___ Given information ___
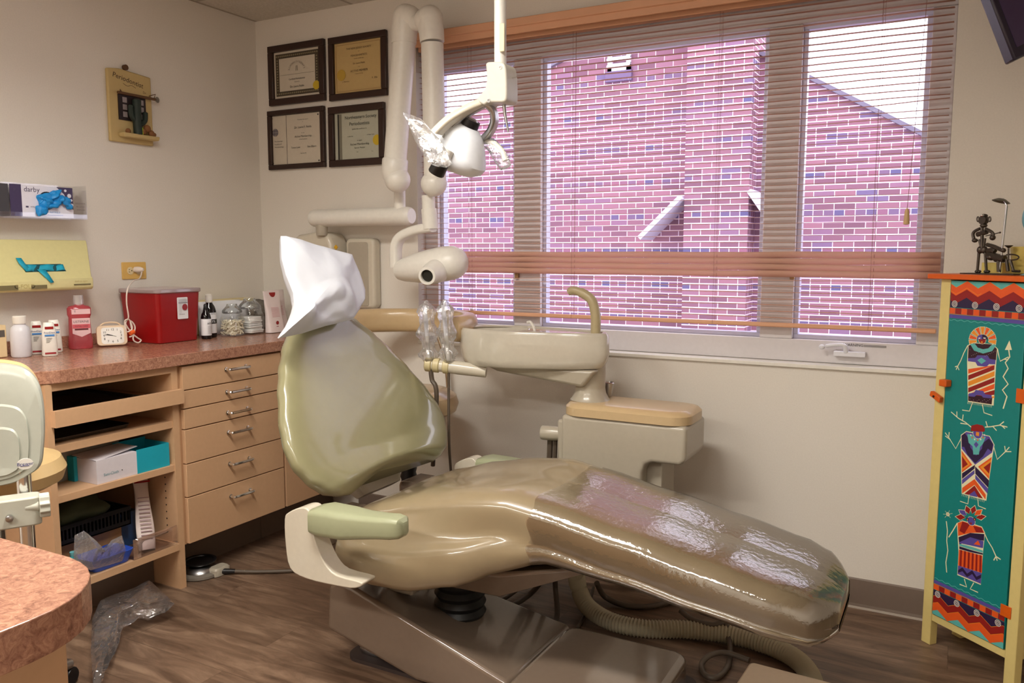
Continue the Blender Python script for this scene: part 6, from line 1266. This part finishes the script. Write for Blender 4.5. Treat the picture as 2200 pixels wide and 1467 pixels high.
# foot control
fc = thing('foot_control', 'round metal foot control on the floor beside the cabinets', 'foot control', tuple(AZ(425, 1228, 0)))
c = AZ(430, 1222, 0.02); c.z = 0
MB().lathe([(0.082, 0.001), (0.086, 0.004), (0.085, 0.014), (0.075, 0.018), (0.0, 0.018)], c, n=40).obj('base_rim', mat('grey rubber rim', sc(120, 112, 102), 0.5), fc)
MB().lathe([(0.064, 0.018), (0.060, 0.026), (0.030, 0.040), (0.010, 0.046), (0.0, 0.046)], c, n=40).obj('metal_dome', STEEL, fc)
MB().lathe([(0.060, 0.046), (0.064, 0.050), (0.064, 0.054), (0.056, 0.052), (0.054, 0.048)], c+Vector((-0.01, 0.01, 0.0)), n=36).obj('pedal_ring', BLACK, fc)
q = c+Vector((0.070, 0.035, 0)); K = [[q+Vector((a*0.026*s_, b_*0.040*s_, z)) for a, b_ in rrect(-1, 1, -1, 1, 0.5, 4)] for s_, z in ((1, 0.002), (1, 0.026), (0.8, 0.034))]
MB().rings(K).obj('cable_housing', GREYP, fc)
e = AZ(480, 1226, 0.02); MB().tube([q+Vector((0.02, 0.0, 0.015)), AZ(505, 1227, 0.014)], [0.012, 0.009], 12).obj('strain_relief', BLACK, fc)
MB().tube(spline([AZ(505, 1227, 0.014), AZ(560, 1228, 0.010), AZ(640, 1225, 0.010), AZ(720, 1215, 0.01)], 6), 0.0075, 10).obj('cable', HOSE, fc)
# clear bag on the floor by the near counter
ob = film_shape([(215, 1290), (240, 1278), (290, 1262), (325, 1249), (345, 1268), (375, 1296), (340, 1306), (290, 1312), (262, 1322), (240, 1352), (222, 1390), (214, 1425), (214, 1470), (200, 1470), (195, 1400), (198, 1330)], lambda a, c: AZ(a, c, 0.06+0.0*a), 0.03, 2.0, clear('crinkled clear bag', (0.93, 0.93, 0.94), 0.45, 0.06, bump=(30, 1.0), milky=0.03, milkcol=(0.75, 0.75, 0.78)), 'plastic_bag', fold=0.035, n_r=10)
tag(ob, 'crinkled clear plastic bag lying on the floor behind the near countertop', 'bag')

# ---- things inside the open cabinet
def tray(x0, x1, y0, y1, z, label, m):
    b = MB(); o_, i_ = rrect(x0, x1, y0, y1, 0.02), rrect(x0+0.008, x1-0.008, y0+0.008, y1-0.008, 0.015)
    b.rings([[(a, c, z) for a, c in i_], [(a, c, z+0.012) for a, c in o_], [(a, c, z+0.014) for a, c in o_], [(a, c, z+0.004) for a, c in i_]]); tag(b.obj('instrument_tray', m), label, 'tray', 'instrument trays')
TR = mat('dark steel tray', (0.12, 0.11, 0.10), 0.3, 0.9)
tray(0.20, 0.575, -1.50, -1.17, 0.758, 'dark wrapped tray on the pull-out board of the open cabinet', mat('foil wrapped tray', sc(70, 62, 56), 0.3, 0.4, bump=(60, 0.3)))
tray(0.18, 0.55, -1.53, -1.22, 0.6635, 'dark steel tray on the upper shelf of the open cabinet', TR)
ZS = 0.4925
t = thing('tissue_carton', 'white and turquoise carton with torn flap on the middle shelf', 'carton', (0.50, -1.24, ZS)); TQ = mat('turquoise card', sc(28, 168, 190), 0.5)
Rt = Matrix.Translation((0.50, -1.245, ZS)) @ Matrix.Rotation(0.0, 4, 'Z')
xf, xbk, ya_, yb2, hh = 0.575, 0.44, -1.385, -1.085, 0.088
MB().box(xbk, xf, ya_, ya_+0.16, ZS, ZS+hh-0.004).obj('white_half', mat('white card', sc(222, 216, 222), 0.5), t, smooth=False)
b = MB(); b.box(xf-0.002, xf+0.0006, ya_+0.16, yb2, ZS, ZS+hh).box(xbk, xf, yb2-0.002, yb2, ZS, ZS+hh).box(xbk, xbk+0.002, ya_+0.16, yb2, ZS, ZS+hh+0.01).box(xbk, xf, ya_+0.16, yb2, ZS, ZS+0.002); b.obj('turquoise_half', TQ, t, smooth=False); MB().box(xbk-0.006, xbk+0.03, ya_-0.014, ya_-0.001, ZS, ZS+hh).obj('turquoise_flap', TQ, t, smooth=False)
MB().hexa([(xbk, ya_, ZS+hh), (xf, ya_, ZS+hh-0.006), (xf-0.02, ya_+0.18, ZS+hh+0.008), (xbk+0.02, ya_+0.17, ZS+hh+0.01)], [(xbk, ya_, ZS+hh+0.002), (xf, ya_, ZS+hh-0.004), (xf-0.02, ya_+0.18, ZS+hh+0.0095), (xbk+0.02, ya_+0.17, ZS+hh+0.012)]).obj('torn_flap', MATS['white card'], t, smooth=False)
q = MB().use(mat('teal ink', sc(60, 140, 150), 0.6)); q.text('Sani-Cloth', (xf+0.0008, ya_+0.055, ZS+0.028), (0, 1, 0), UZ, 0.014); q.use(INK).lathe([(0.002, 0), (0.002, 0.0005), (0, 0.0005)], (xf+0.0008, ya_+0.098, ZS+0.03), (1, 0, 0), 8); q.obj('lettering', None, t, smooth=False)
tag(MB().box(0.30, 0.43, -1.47, -1.19, ZS, ZS+0.115).obj('grey_carton', mat('grey card', sc(150, 144, 134), 0.6), smooth=False), 'plain grey carton standing behind the turquoise one', 'carton')
t = MB().lathe([(0.028, 0), (0.030, 0.01), (0.030, 0.08), (0.018, 0.10), (0.018, 0.118), (0, 0.118)], (0.42, -1.505, ZS), n=20); tag(t.obj('black_bottle', BLACK), 'squat black bottle at the left of the middle shelf', 'bottle')
ZB = 0.1835
# tilted white pouch
t = thing('sterile_pouch', 'long white paper pouch with red stripe leaning in the bottom compartment', 'pouch', (0.50, -1.15, ZB)); K = []
Pb, Pt2 = Vector((0.555, -1.185, ZB+0.005)), Vector((0.43, -1.110, ZB+0.285)); ax_ = (Pt2-Pb); sd = Vector((0.25, 0.95, -0.12)).normalized(); nn_ = ax_.cross(sd).normalized()
nn_ = nn_ if nn_.x > 0 else -nn_
for i in range(15):
    f = i/14; wv = 0.030+0.004*math.sin(f*7); th = 0.010+0.004*math.sin(f*11+1); K.append([Pb+ax_*f+sd*a*wv+nn_*c_*th for a, c_ in rrect(-1, 1, -1, 1, 0.8, 3)])
MB().rings(K).obj('pouch_body', mat('white wrap paper', sc(226, 212, 206), 0.55, bump=(40, 0.2)), t)
b = MB(); f = 0.80; cc = Pb+ax_*f; b.hexa([cc+sd*a+nn_*0.0135+ax_*e for a, e in ((-0.030, 0), (0.030, 0.01), (0.030, 0.03), (-0.030, 0.02))], [cc+sd*a+nn_*0.0155+ax_*e for a, e in ((-0.030, 0), (0.030, 0.01), (0.030, 0.03), (-0.030, 0.02))]); b.obj('red_stripe', RED, t, smooth=False)
b = MB()
for k in range(12):
    cc = Pb+ax_*(0.12+0.045*k); b.hexa([cc+sd*a+nn_*0.012+ax_*e for a, e in ((-0.022, 0), (0.020, 0.0), (0.020, 0.008), (-0.022, 0.008))], [cc+sd*a+nn_*0.0148+ax_*e for a, e in ((-0.022, 0), (0.020, 0.0), (0.020, 0.008), (-0.022, 0.008))])
b.obj('fine_print', mat('grey pink ink', sc(170, 140, 150), 0.6), t, smooth=False)
# black basket with green cloth
t = thing('black_basket', 'black slotted plastic basket in the bottom compartment of the open cabinet', 'basket', (0.36, -1.37, ZB+0.10))
tag(MB().box(0.24, 0.46, -1.46, -1.22, ZB, ZB+0.098).obj('tan_carton', mat('tan brown card', sc(176, 136, 96), 0.6), smooth=False), 'tan carton carrying the black basket in the bottom compartment', 'carton')
x0, x1, y0_, y1_ = 0.22, 0.49, -1.50, -1.20; b = MB(); zb_ = ZB+0.1
b.box(x0, x1, y0_, y1_, zb_, zb_+0.004).box(x0, x1, y0_, y0_+0.004, zb_, zb_+0.07).box(x0, x1, y1_-0.004, y1_, zb_, zb_+0.07).box(x0, x0+0.004, y0_, y1_, zb_, zb_+0.07).box(x1-0.004, x1, y0_, y1_, zb_, zb_+0.018).box(x1-0.004, x1+0.004, y0_, y1_, zb_+0.056, zb_+0.07)
k = y0_+0.004
while k < y1_: b.box(x1-0.004, x1, k, k+0.006, zb_+0.018, zb_+0.056); k += 0.0145
b.obj('basket_body', BLACK, t, smooth=False)
o = blob((0.35, -1.36, zb_+0.080), (0.12, 0.13, 0.045), 0.35, 14, 3.0, 30, 18); tag(o.obj('green_cloth', mat('olive green cloth', sc(86, 94, 70), 0.85)), 'olive green cloth heaped in the black basket', 'cloth')
tag(MB().box(0.40, 0.44, -1.215, -1.135, ZB, ZB+0.13).obj('blue_carton', mat('deep blue card', sc(40, 74, 120), 0.5), smooth=False), 'small deep blue carton behind the leaning white pouch', 'carton')
b = MB(); b.rings([[(0.532+a*0.060*s, -1.345+c_*0.085*s, ZB+z) for a, c_ in rrect(-1, 1, -1, 1, 0.3, 4)] for s, z in ((0.8, 0.001), (1, 0.045), (0.97, 0.046), (0.78, 0.006))]); tag(b.obj('blue_dish', mat('cobalt blue plastic', sc(50, 90, 200), 0.3)), 'cobalt blue plastic dish in the bottom compartment', 'dish')
t = thing('turquoise_bottle', 'small turquoise bottle with blue cap standing at the front left of the bottom compartment', 'bottle', (0.555, -1.49, ZB))
MB().lathe([(0.014, 0), (0.016, 0.004), (0.015, 0.065), (0.011, 0.078), (0.009, 0.082)], (0.555, -1.475, ZB), n=18).obj('bottle_body', mat('turquoise plastic', sc(70, 190, 200), 0.35), t)
MB().lathe([(0.010, 0.080), (0.011, 0.082), (0.011, 0.094), (0, 0.095)], (0.555, -1.475, ZB), n=14).obj('cap', mat('light turquoise cap', sc(130, 214, 222), 0.35), t)
tag(MB().box(0.52, 0.545, -1.525, -1.497, ZB, ZB+0.08).obj('navy_box', mat('navy card', sc(30, 40, 130), 0.5), smooth=False), 'small navy box beside the turquoise bottle', 'box')
o = film_shape([(158, 1210), (160, 1150), (180, 1140), (200, 1165), (215, 1190), (240, 1160), (262, 1150), (272, 1185), (262, 1205), (230, 1215), (195, 1225)], lambda a, c: AX(a, c, 0.585), 0.012, 6.0, FILM, 'cellophane_bag', fold=0.02, n_r=8)
tag(o, 'crinkled cellophane bag over the blue dish in the bottom compartment', 'bag')
tag(MB().box(0.24, 0.44, -1.535, -1.505, ZB, ZB+0.14).obj('green_carton', mat('grey green card', sc(84, 104, 92), 0.6), smooth=False), 'thin grey green carton against the left side of the bottom compartment', 'carton')
MBs = MB().grid([[Vector((0.592, -1.27+0.19*u, ZB+0.001+0.075*v_)) for v_ in (0, .33, .66, 1)] for u in (0, .25, .5, .75, 1)]); MBs.grid([[Vector((0.44+0.152*v_, -1.27+0.19*u, ZB+0.001)) for v_ in (0, .33, .66, 1)] for u in (0, .25, .5, .75, 1)]); 
tag(MBs.obj('acrylic_guard', clear('smoky acrylic', (0.9, 0.85, 0.85), 0.15, 0.05), solid=0.0015), 'bent clear acrylic sheet on the bottom board of the open cabinet', 'acrylic sheet')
___
* Task description *
Only the lines from the start of the material through the line containing "tag(ob, 'crinkled clear" should be transcribed. Pictures stay out.

* Correct response *
Continue the Blender Python script for this scene: part 6, from line 1266. This part finishes the script. Write for Blender 4.5. Treat the picture as 2200 pixels wide and 1467 pixels high.
# foot control
fc = thing('foot_control', 'round metal foot control on the floor beside the cabinets', 'foot control', tuple(AZ(425, 1228, 0)))
c = AZ(430, 1222, 0.02); c.z = 0
MB().lathe([(0.082, 0.001), (0.086, 0.004), (0.085, 0.014), (0.075, 0.018), (0.0, 0.018)], c, n=40).obj('base_rim', mat('grey rubber rim', sc(120, 112, 102), 0.5), fc)
MB().lathe([(0.064, 0.018), (0.060, 0.026), (0.030, 0.040), (0.010, 0.046), (0.0, 0.046)], c, n=40).obj('metal_dome', STEEL, fc)
MB().lathe([(0.060, 0.046), (0.064, 0.050), (0.064, 0.054), (0.056, 0.052), (0.054, 0.048)], c+Vector((-0.01, 0.01, 0.0)), n=36).obj('pedal_ring', BLACK, fc)
q = c+Vector((0.070, 0.035, 0)); K = [[q+Vector((a*0.026*s_, b_*0.040*s_, z)) for a, b_ in rrect(-1, 1, -1, 1, 0.5, 4)] for s_, z in ((1, 0.002), (1, 0.026), (0.8, 0.034))]
MB().rings(K).obj('cable_housing', GREYP, fc)
e = AZ(480, 1226, 0.02); MB().tube([q+Vector((0.02, 0.0, 0.015)), AZ(505, 1227, 0.014)], [0.012, 0.009], 12).obj('strain_relief', BLACK, fc)
MB().tube(spline([AZ(505, 1227, 0.014), AZ(560, 1228, 0.010), AZ(640, 1225, 0.010), AZ(720, 1215, 0.01)], 6), 0.0075, 10).obj('cable', HOSE, fc)
# clear bag on the floor by the near counter
ob = film_shape([(215, 1290), (240, 1278), (290, 1262), (325, 1249), (345, 1268), (375, 1296), (340, 1306), (290, 1312), (262, 1322), (240, 1352), (222, 1390), (214, 1425), (214, 1470), (200, 1470), (195, 1400), (198, 1330)], lambda a, c: AZ(a, c, 0.06+0.0*a), 0.03, 2.0, clear('crinkled clear bag', (0.93, 0.93, 0.94), 0.45, 0.06, bump=(30, 1.0), milky=0.03, milkcol=(0.75, 0.75, 0.78)), 'plastic_bag', fold=0.035, n_r=10)
tag(ob, 'crinkled clear plastic bag lying on the floor behind the near countertop', 'bag')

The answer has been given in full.